[Begin]

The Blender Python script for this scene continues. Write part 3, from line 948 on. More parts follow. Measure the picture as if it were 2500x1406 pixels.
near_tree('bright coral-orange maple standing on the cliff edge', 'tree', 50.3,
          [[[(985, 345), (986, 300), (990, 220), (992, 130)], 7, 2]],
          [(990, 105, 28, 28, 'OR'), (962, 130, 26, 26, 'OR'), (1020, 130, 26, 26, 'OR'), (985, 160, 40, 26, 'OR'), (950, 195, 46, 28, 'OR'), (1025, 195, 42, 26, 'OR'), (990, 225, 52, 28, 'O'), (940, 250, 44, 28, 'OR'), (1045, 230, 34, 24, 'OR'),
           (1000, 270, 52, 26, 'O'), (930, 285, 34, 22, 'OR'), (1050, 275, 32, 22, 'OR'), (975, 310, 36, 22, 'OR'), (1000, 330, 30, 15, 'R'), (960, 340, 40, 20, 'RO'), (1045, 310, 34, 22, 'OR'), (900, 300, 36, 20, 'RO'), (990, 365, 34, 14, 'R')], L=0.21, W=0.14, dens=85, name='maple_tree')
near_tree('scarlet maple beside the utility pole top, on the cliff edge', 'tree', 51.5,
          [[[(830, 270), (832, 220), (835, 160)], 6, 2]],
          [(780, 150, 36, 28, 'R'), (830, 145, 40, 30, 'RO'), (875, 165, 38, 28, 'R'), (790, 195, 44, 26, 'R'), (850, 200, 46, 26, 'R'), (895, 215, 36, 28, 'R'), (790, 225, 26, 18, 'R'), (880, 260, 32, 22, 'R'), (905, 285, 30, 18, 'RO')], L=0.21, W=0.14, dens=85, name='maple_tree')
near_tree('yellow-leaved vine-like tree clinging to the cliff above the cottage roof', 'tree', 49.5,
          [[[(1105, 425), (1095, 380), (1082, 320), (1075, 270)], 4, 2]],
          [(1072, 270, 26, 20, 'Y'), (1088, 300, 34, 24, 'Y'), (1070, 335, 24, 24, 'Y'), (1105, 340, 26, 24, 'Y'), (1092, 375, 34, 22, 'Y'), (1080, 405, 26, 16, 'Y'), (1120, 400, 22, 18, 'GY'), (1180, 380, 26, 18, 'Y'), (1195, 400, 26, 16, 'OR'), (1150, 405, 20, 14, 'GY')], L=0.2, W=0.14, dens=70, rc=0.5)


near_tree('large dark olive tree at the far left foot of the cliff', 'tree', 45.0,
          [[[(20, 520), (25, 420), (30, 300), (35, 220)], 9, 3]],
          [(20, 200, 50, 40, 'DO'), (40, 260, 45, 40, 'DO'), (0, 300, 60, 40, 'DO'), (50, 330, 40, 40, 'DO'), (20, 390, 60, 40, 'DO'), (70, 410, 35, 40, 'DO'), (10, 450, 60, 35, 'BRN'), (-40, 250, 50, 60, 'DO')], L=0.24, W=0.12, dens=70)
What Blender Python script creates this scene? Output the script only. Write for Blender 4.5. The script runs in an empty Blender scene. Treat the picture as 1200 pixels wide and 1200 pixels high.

[End]

• WORK INSTRUCTIONS: Each line from the start of the listing above through the line containing "L=0.24, W=0.12, dens=70)" should be copied exactly, please, with no other lines added.

• CORRECT OUTPUT:
The Blender Python script for this scene continues. Write part 3, from line 948 on. More parts follow. Measure the picture as if it were 2500x1406 pixels.
near_tree('bright coral-orange maple standing on the cliff edge', 'tree', 50.3,
          [[[(985, 345), (986, 300), (990, 220), (992, 130)], 7, 2]],
          [(990, 105, 28, 28, 'OR'), (962, 130, 26, 26, 'OR'), (1020, 130, 26, 26, 'OR'), (985, 160, 40, 26, 'OR'), (950, 195, 46, 28, 'OR'), (1025, 195, 42, 26, 'OR'), (990, 225, 52, 28, 'O'), (940, 250, 44, 28, 'OR'), (1045, 230, 34, 24, 'OR'),
           (1000, 270, 52, 26, 'O'), (930, 285, 34, 22, 'OR'), (1050, 275, 32, 22, 'OR'), (975, 310, 36, 22, 'OR'), (1000, 330, 30, 15, 'R'), (960, 340, 40, 20, 'RO'), (1045, 310, 34, 22, 'OR'), (900, 300, 36, 20, 'RO'), (990, 365, 34, 14, 'R')], L=0.21, W=0.14, dens=85, name='maple_tree')
near_tree('scarlet maple beside the utility pole top, on the cliff edge', 'tree', 51.5,
          [[[(830, 270), (832, 220), (835, 160)], 6, 2]],
          [(780, 150, 36, 28, 'R'), (830, 145, 40, 30, 'RO'), (875, 165, 38, 28, 'R'), (790, 195, 44, 26, 'R'), (850, 200, 46, 26, 'R'), (895, 215, 36, 28, 'R'), (790, 225, 26, 18, 'R'), (880, 260, 32, 22, 'R'), (905, 285, 30, 18, 'RO')], L=0.21, W=0.14, dens=85, name='maple_tree')
near_tree('yellow-leaved vine-like tree clinging to the cliff above the cottage roof', 'tree', 49.5,
          [[[(1105, 425), (1095, 380), (1082, 320), (1075, 270)], 4, 2]],
          [(1072, 270, 26, 20, 'Y'), (1088, 300, 34, 24, 'Y'), (1070, 335, 24, 24, 'Y'), (1105, 340, 26, 24, 'Y'), (1092, 375, 34, 22, 'Y'), (1080, 405, 26, 16, 'Y'), (1120, 400, 22, 18, 'GY'), (1180, 380, 26, 18, 'Y'), (1195, 400, 26, 16, 'OR'), (1150, 405, 20, 14, 'GY')], L=0.2, W=0.14, dens=70, rc=0.5)


near_tree('large dark olive tree at the far left foot of the cliff', 'tree', 45.0,
          [[[(20, 520), (25, 420), (30, 300), (35, 220)], 9, 3]],
          [(20, 200, 50, 40, 'DO'), (40, 260, 45, 40, 'DO'), (0, 300, 60, 40, 'DO'), (50, 330, 40, 40, 'DO'), (20, 390, 60, 40, 'DO'), (70, 410, 35, 40, 'DO'), (10, 450, 60, 35, 'BRN'), (-40, 250, 50, 60, 'DO')], L=0.24, W=0.12, dens=70)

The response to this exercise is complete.